We who with songs beguile your pilgrimage / And swear that Beauty lives though lilies die, / We Poets of the proud old lineage / Who sing to find your hearts, we know not why ... (James Elroy Flecker)

3.9.25

'I Labour by Singing Light'

 (DylanThomas: ‘In My Craft or Sullen Art’.)

















Well yes, Dylan, mate, I suppose it is a labour. We can spend hours getting it all just right, or as right as we can (seldom quite perfect). Even more so than prose: not only every word needing to be the right one and in the right place, but every piece of punctuation – every blooming space, when we’re writing free verse. The crafting, indeed.

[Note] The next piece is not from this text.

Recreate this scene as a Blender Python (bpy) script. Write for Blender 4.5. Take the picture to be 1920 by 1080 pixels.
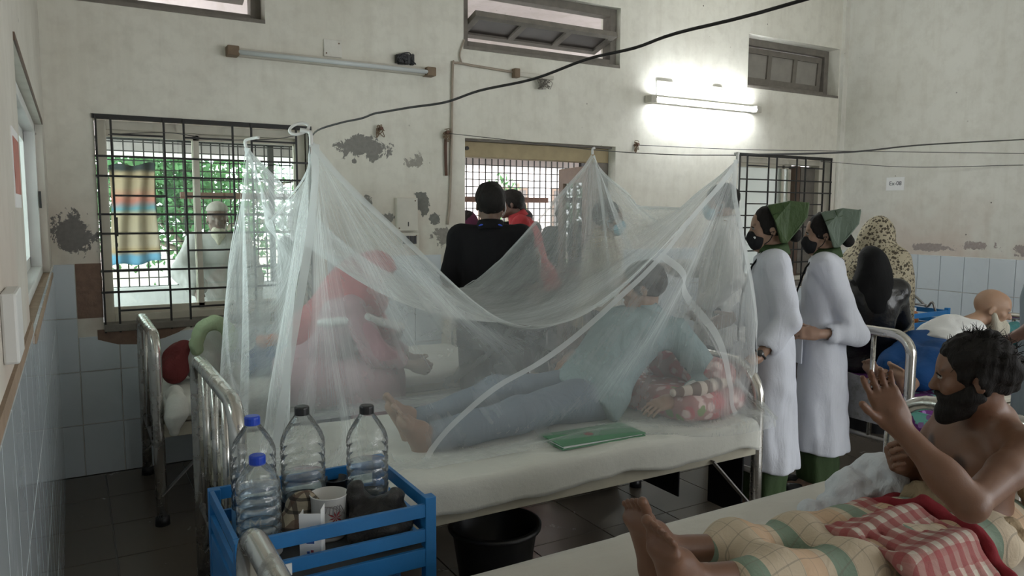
import bpy, bmesh, math, random
import numpy as np
from mathutils import Vector, Matrix
random.seed(7); RNG = np.random.default_rng(11)
scene = bpy.context.scene
for o in list(bpy.data.objects): bpy.data.objects.remove(o)
COL = scene.collection
PI = math.pi

# ------------------------------------------------------------------ camera
def make_camera():
    F, yaw, pitch, roll = 1411.06, math.radians(30.316), math.radians(5.862), math.radians(0.294)
    f = Vector((math.sin(yaw)*math.cos(pitch), math.cos(yaw)*math.cos(pitch), -math.sin(pitch)))
    r = Vector((math.cos(yaw), -math.sin(yaw), 0)); u = r.cross(f)
    r2 = r*math.cos(roll)+u*math.sin(roll); u2 = u*math.cos(roll)-r*math.sin(roll)
    cd = bpy.data.cameras.new('camera'); cd.sensor_width = 36; cd.lens = F/1920*36
    cd.clip_start = .02; cd.clip_end = 200
    c = bpy.data.objects.new('camera', cd); COL.objects.link(c)
    c.matrix_world = Matrix(((r2.x, u2.x, -f.x, .099), (r2.y, u2.y, -f.y, -4.826), (r2.z, u2.z, -f.z, 1.519), (0, 0, 0, 1)))
    scene.camera = c
make_camera()

# ------------------------------------------------------------------ light
vs = scene.view_settings
vs.view_transform = 'Standard'; vs.look = 'None'; vs.gamma = 1; vs.use_curve_mapping = False
vs.exposure = 0.8
scene.cycles.transparent_max_bounces = 14
scene.cycles.max_bounces = 6
scene.cycles.diffuse_bounces = 4
scene.cycles.sample_clamp_indirect = 4
w = bpy.data.worlds.new('sky'); scene.world = w; w.use_nodes = True
nt = w.node_tree; nt.nodes.clear()
wo = nt.nodes.new('ShaderNodeOutputWorld'); wb = nt.nodes.new('ShaderNodeBackground')
wb.inputs[0].default_value = (.93, .97, 1, 1); wb.inputs[1].default_value = 4.2
nt.links.new(wb.outputs[0], wo.inputs[0])
sl = bpy.data.lights.new('yard_fill_sun', 'SUN'); sl.energy = 1.2; sl.angle = math.radians(12); sl.color = (1, .97, .92)  # added lamp to brighten the yard; the sky itself is overcast
so_ = bpy.data.objects.new('yard_fill_sun', sl); COL.objects.link(so_); so_.rotation_euler = (math.radians(22), math.radians(6), 0)
def portal(loc, rot, sx, sy):
    l = bpy.data.lights.new('window_portal', 'AREA'); l.shape = 'RECTANGLE'; l.size = sx; l.size_y = sy
    l.cycles.is_portal = True
    o = bpy.data.objects.new('window_portal', l); COL.objects.link(o); o.location = loc; o.rotation_euler = rot
ROOM = dict(X0=0., X1=6.642, Y0=-7.6, Y1=0., H=3.56)
# ------------------------------------------------------------------ materials
MATS = {}
def _n(nt, t, **kw):
    n = nt.nodes.new('ShaderNode'+t)
    for k, v in kw.items(): setattr(n, k, v)
    return n
class MT:
    """small wrapper round a node tree"""
    def __init__(s, name):
        s.m = bpy.data.materials.new(name); s.m.use_nodes = True; s.nt = s.m.node_tree; s.nt.nodes.clear()
        s.out = _n(s.nt, 'OutputMaterial'); MATS[name] = s.m
    def node(s, t, ins=None, **kw):
        n = _n(s.nt, t, **kw)
        for k, v in (ins or {}).items(): s.set(n.inputs[k], v)
        return n
    def set(s, sock, v):
        if isinstance(v, bpy.types.NodeSocket): s.nt.links.new(v, sock)
        elif isinstance(v, (tuple, list)) and len(v) == 3 and sock.type == 'RGBA': sock.default_value = (*v, 1)
        else: sock.default_value = v
    def pos(s): return s.node('NewGeometry').outputs['Position']
    def obj(s): return s.node('TexCoord').outputs['Object']
    def mapped(s, v, scale=(1, 1, 1), rot=(0, 0, 0), loc=(0, 0, 0)):
        return s.node('Mapping', {'Vector': v, 'Scale': scale, 'Rotation': rot, 'Location': loc}).outputs[0]
    def noise(s, v, scale, detail=4, rough=.55, dist=0.):
        n = s.node('TexNoise', {'Vector': v, 'Scale': scale, 'Detail': detail, 'Roughness': rough, 'Distortion': dist})
        return n.outputs['Fac']
    def ramp(s, f, stops, interp='LINEAR'):
        n = s.node('ValToRGB', {'Fac': f}); r = n.color_ramp; r.interpolation = interp
        while len(r.elements) < len(stops): r.elements.new(.5)
        for e, (p, c) in zip(r.elements, stops):
            e.position = p; e.color = (*c, 1) if not isinstance(c, (int, float)) else (c, c, c, 1)
        return n.outputs['Color']
    def mix(s, f, a, b, mode='MIX'):
        n = s.node('Mix', data_type='RGBA', blend_type=mode)
        s.set(n.inputs[0], f); s.set(n.inputs[6], a); s.set(n.inputs[7], b)
        return n.outputs[2]
    def math(s, op, a, b=0., c=0., clamp=False):
        n = s.node('Math', operation=op, use_clamp=clamp)
        s.set(n.inputs[0], a); s.set(n.inputs[1], b); s.set(n.inputs[2], c)
        return n.outputs[0]
    def bump(s, h, strength=.2, dist=.01):
        return s.node('Bump', {'Height': h, 'Strength': strength, 'Distance': dist}).outputs[0]
    def bsdf(s, color, rough=.6, metal=0., normal=None, **kw):
        b = s.node('BsdfPrincipled'); s.set(b.inputs['Base Color'], color)
        s.set(b.inputs['Roughness'], rough); b.inputs['Metallic'].default_value = metal
        if normal is not None: s.set(b.inputs['Normal'], normal)
        for k, v in kw.items(): s.set(b.inputs[k.replace('_', ' ')], v)
        s.nt.links.new(b.outputs[0], s.out.inputs[0]); return b
def simple(name, color, rough=.6, metal=0., var=.12, vscale=6., bump=0., bscale=40., **kw):
    """one procedural colour with soft noise variation"""
    if name in MATS: return MATS[name]
    t = MT(name); v = t.obj(); f = t.noise(v, vscale, 4)
    c = t.mix(f, tuple(x*(1-var) for x in color), tuple(min(1, x*(1+var)) for x in color))
    nm = t.bump(t.noise(v, bscale, 5), bump, .01) if bump else None
    t.bsdf(c, rough, metal, nm, **kw); return t.m

# ------------------------------------------------------------------ mesh builder
class MB:
    def __init__(s): s.v = []; s.f = []; s.mi = []; s.cur = 0
    def add(s, vs, fs):
        b = len(s.v); s.v += [tuple(map(float, v)) for v in vs]
        s.f += [tuple(b+i for i in f) for f in fs]; s.mi += [s.cur]*len(fs); return s
    def box(s, lo, hi, R=None, c=None):
        x0, y0, z0 = lo; x1, y1, z1 = hi
        vs = [(x0,y0,z0),(x1,y0,z0),(x1,y1,z0),(x0,y1,z0),(x0,y0,z1),(x1,y0,z1),(x1,y1,z1),(x0,y1,z1)]
        if R is not None:
            cc = Vector(c if c is not None else ((x0+x1)/2, (y0+y1)/2, (z0+z1)/2))
            vs = [cc+R@(Vector(v)-cc) for v in vs]
        return s.add(vs, [(0,3,2,1),(4,5,6,7),(0,1,5,4),(1,2,6,5),(2,3,7,6),(3,0,4,7)])
    def bar(s, a, b, w, h=None, up=(0, 0, 1)):
        """rectangular bar from a to b, w wide, h high"""
        h = h or w; a = Vector(a); b = Vector(b); d = (b-a).normalized(); u = Vector(up)
        if abs(d.dot(u)) > .99: u = Vector((0, 1, 0))
        r = d.cross(u).normalized(); u = r.cross(d)
        vs = [p+r*sx*w/2+u*sz*h/2 for p in (a, b) for sx, sz in ((-1,-1),(1,-1),(1,1),(-1,1))]
        return s.add(vs, [(0,3,2,1),(4,5,6,7),(0,1,5,4),(1,2,6,5),(2,3,7,6),(3,0,4,7)])
    def tube(s, pts, r, n=10, cap=True, closed=False):
        P = [Vector(p) for p in pts]; m = len(P); rr = r if isinstance(r, (list, tuple)) else [r]*m
        vs = []; fs = []; ref = None
        for i in range(m):
            if closed: t = (P[(i+1) % m]-P[i-1])
            else: t = (P[min(i+1, m-1)]-P[max(i-1, 0)])
            t.normalize()
            if ref is None:
                ref = Vector((0, 0, 1)) if abs(t.z) < .9 else Vector((1, 0, 0))
            ref = (ref-t*ref.dot(t)); ref.normalize(); q = t.cross(ref)
            for k in range(n):
                a = 2*PI*k/n; vs.append(P[i]+(ref*math.cos(a)+q*math.sin(a))*rr[i])
        for i in range(m if closed else m-1):
            j = (i+1) % m
            for k in range(n):
                l = (k+1) % n; fs.append((i*n+k, i*n+l, j*n+l, j*n+k))
        if cap and not closed: fs += [tuple(range(n))[::-1], tuple(range((m-1)*n, m*n))]
        return s.add(vs, fs)
    def lathe(s, prof, c=(0, 0, 0), n=24, ax=None, sx=1., sy=1.):
        """prof: [(r,z)...] turned about z through c; ax = rotation matrix"""
        vs = []; fs = []; c = Vector(c); m = len(prof)
        for r, z in prof:
            for k in range(n):
                a = 2*PI*k/n; v = Vector((r*math.cos(a)*sx, r*math.sin(a)*sy, z))
                if ax is not None: v = ax@v
                vs.append(c+v)
        for i in range(m-1):
            for k in range(n):
                l = (k+1) % n; fs.append((i*n+k, i*n+l, (i+1)*n+l, (i+1)*n+k))
        return s.add(vs, fs)
    def grid(s, fn, nu, nv, closeu=False):
        vs = [fn(i/(nu if closeu else nu-1), j/(nv-1)) for j in range(nv) for i in range(nu)]
        fs = []
        for j in range(nv-1):
            for i in range(nu if closeu else nu-1):
                k = (i+1) % nu; fs.append((j*nu+i, j*nu+k, (j+1)*nu+k, (j+1)*nu+i))
        return s.add(vs, fs)
    def prism(s, poly, axis, a, b):
        """poly of 2-D points extruded along axis ('x','y','z') from a to b"""
        n = len(poly)
        def P(p, t): return {'x': (t, p[0], p[1]), 'y': (p[0], t, p[1]), 'z': (p[0], p[1], t)}[axis]
        vs = [P(p, a) for p in poly]+[P(p, b) for p in poly]
        fs = [tuple(range(n))[::-1], tuple(range(n, 2*n))]+[(i, (i+1) % n, n+(i+1) % n, n+i) for i in range(n)]
        return s.add(vs, fs)
    def mesh(s, name, loc=(0, 0, 0), smooth=False):
        me = bpy.data.meshes.new(name)
        v = np.array(s.v, dtype=float).reshape(-1, 3)-np.array(loc)
        me.from_pydata(v.tolist(), [], s.f)
        if smooth: me.shade_smooth()
        if any(s.mi): me.polygons.foreach_set('material_index', s.mi)
        me.update(); return me
def arc(c, r, a0, a1, n, u, v):
    c = Vector(c); u = Vector(u); v = Vector(v)
    return [c+u*math.cos(a0+(a1-a0)*i/n)*r+v*math.sin(a0+(a1-a0)*i/n)*r for i in range(n+1)]
def catmull(P, n=8):
    P = [np.array(p, float) for p in P]; Q = [2*P[0]-P[1]]+P+[2*P[-1]-P[-2]]; out = []
    for i in range(1, len(Q)-2):
        for k in range(n):
            t = k/n; a, b, c, d = Q[i-1:i+3]
            out.append(.5*((2*b)+(c-a)*t+(2*a-5*b+4*c-d)*t*t+(3*b-a-3*c+d)*t**3))
    out.append(P[-1]); return out

# ------------------------------------------------------------------ objects
def link(name, data, mat=None, parent=None, loc=(0, 0, 0)):
    o = bpy.data.objects.new(name, data); COL.objects.link(o); o.location = loc
    if parent is not None: o.parent = parent
    if mat is not None:
        for m in (mat if isinstance(mat, (list, tuple)) else [mat]):
            if len(data.materials) < len(mat if isinstance(mat, (list, tuple)) else [mat]):
                data.materials.append(MATS[m] if isinstance(m, str) else m)
    return o
def tag(o, label=None, cat=None, group=None, kind=None):
    if label: o['label'] = label
    if cat: o['category'] = cat
    if group: o['group'] = group
    if kind: o['kind'] = kind
    return o
def thing(name, label, cat, loc=(0, 0, 0), group=None):
    o = bpy.data.objects.new(name, None); COL.objects.link(o); o.location = loc; o.empty_display_size = .1
    o['base'] = list(loc)
    return tag(o, label, cat, group)
def wbase(o):
    b = Vector((0, 0, 0))
    while o is not None: b += o.location; o = o.parent
    return b
def part(parent, name, mb, mat, smooth=False, label=None, kind=None, bevel=0.):
    """mesh given in world coordinates, hung under parent"""
    me = mb.mesh(name, wbase(parent), smooth) if isinstance(mb, MB) else mb
    o = link(name, me, mat, parent)
    if bevel:
        b = o.modifiers.new('bevel', 'BEVEL'); b.width = bevel; b.segments = 2; b.limit_method = 'ANGLE'
    return tag(o, label, kind=kind)
def solo(name, mb, mat, label, cat, loc=(0, 0, 0), smooth=False, group=None, bevel=0.):
    o = link(name, mb.mesh(name, loc, smooth), mat, None, loc)
    if bevel:
        b = o.modifiers.new('bevel', 'BEVEL'); b.width = bevel; b.segments = 2; b.limit_method = 'ANGLE'
    return tag(o, label, cat, group)
def struct(name, mb, mat, smooth=False, loc=(0, 0, 0)):
    return tag(link(name, mb.mesh(name, loc, smooth), mat, None, loc), kind='structure')
def text_part(parent, name, s, loc, size, mat, right, up, extrude=.0006):
    """flat lettering as a mesh; right/up give its plane"""
    c = bpy.data.curves.new(name, 'FONT'); c.body = s; c.size = size; c.align_x = 'CENTER'; c.align_y = 'CENTER'; c.extrude = extrude
    o = bpy.data.objects.new(name, c); COL.objects.link(o)
    dg = bpy.context.evaluated_depsgraph_get(); me = bpy.data.meshes.new_from_object(o.evaluated_get(dg))
    bpy.data.objects.remove(o); r = Vector(right).normalized(); u = Vector(up).normalized(); n = r.cross(u)
    M = Matrix(((r.x, u.x, n.x, loc[0]), (r.y, u.y, n.y, loc[1]), (r.z, u.z, n.z, loc[2]), (0, 0, 0, 1)))
    me.transform(Matrix.Translation(-wbase(parent))@M)
    return link(name, me, mat, parent)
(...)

It’s true. It is our work. THE work, whatever else we may do to feed ourselves and keep a roof overhead. Yet it feels like play: the most absorbing and delightful play. When I’m most deeply involved, ‘I’ disappear; there is only writing. This is what I exist for. And, as you say, we do it regardless of ‘praise or wages’ (or, very much more often, their lack).


I’m with you, too, about that singing light, ‘when only the moon rages’. The moon has always been my muse. As a child, I used to gaze on her for hours through my high, uncurtained bedroom window: a presence both magical and reassuring. I began writing poems when I was seven. 


A natural night owl – as well as, for many years, otherwise occupied (studies, employment, child raising ...) during my days – I have usually worked on my poems late at night, with the moon looking in at me through a window. It still happens, although now, old and widowed, I can organise my time as I like.

 

Once, when my adult son visited, I said to him as he was heading for bed, ‘I might stay up awhile and do some writing.’


‘Try to keep the surprises to a minimum,’ he said, straight-faced. I stared at him blankly.


‘Mum!’ he said, ‘You’ve been doing that as long as I’ve known you.’ 


September moon –

lighting my desk each night

in slow waxing



Written for Haibun Monday 9-1-25: Labor at dVerse.


('In My Craft or Sullen Art', which Frank Tassone quoted as part of this prompt, has long been one of my favourite poems.)